ABSTRACT

In his introduction to the 1986 collection All Our Yesterdays: 90 Years of British Cinema, Charles Barr noted that successive phases in the history of minority film culture in the UK have been signposted by the appearance of a series of small-circulation journals, each of which in turn represented “the ‘leading edge’ or growth point of film criticism in Britain” (1986: 5). These journals were, in order of their appearance: Close-Up, first published in 1927; Cinema Quarterly (1932) and its direct successors World Film News (1936) and Documentary News Letter (1940), all linked to the documentary movement; Sequence (1947); Sight & Sound (1949, the date when the longstanding BFI house journal’s editorship was assumed by Sequence alumnus Gavin Lambert); Movie (1962); and Screen (1971, again the date of a change in editorial direction rather than a first issue as such). Barr further observed: “A strong recurring feature within this influential succession of magazines is a hostility to the established practices of British film journalism and/ or British filmmaking, particularly when the one operates in chauvinistic support of the other” (1986: 6). In some cases, those established journalistic practices were associated with the immediately preceding minority magazine: Movie and its writers defined themselves partly in opposition to the critical ethos represented by Sight & Sound, while Screen similarly took up a position opposed to that of Movie (see, for example, the combative statements made in Perkins 1960, the Introduction to Cameron 1972, Rohdie 1972/3 and Neale 1975).
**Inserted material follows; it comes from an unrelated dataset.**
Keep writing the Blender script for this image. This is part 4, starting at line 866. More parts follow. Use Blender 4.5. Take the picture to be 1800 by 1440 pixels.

However, aside from certain continuities (such as the importance accorded by both Sequence and Movie to Hollywood directors: see Gibbs 2001), if there is one thing that united these journals it was their antagonism to the prevailing currents of film journalism in the form of the reviewers writing for “lay” newspapers and magazines aimed at the general public: in particular the so-called “quality” press of broadsheet newspapers and middlebrow periodicals (see, for instance, Anderson 1947).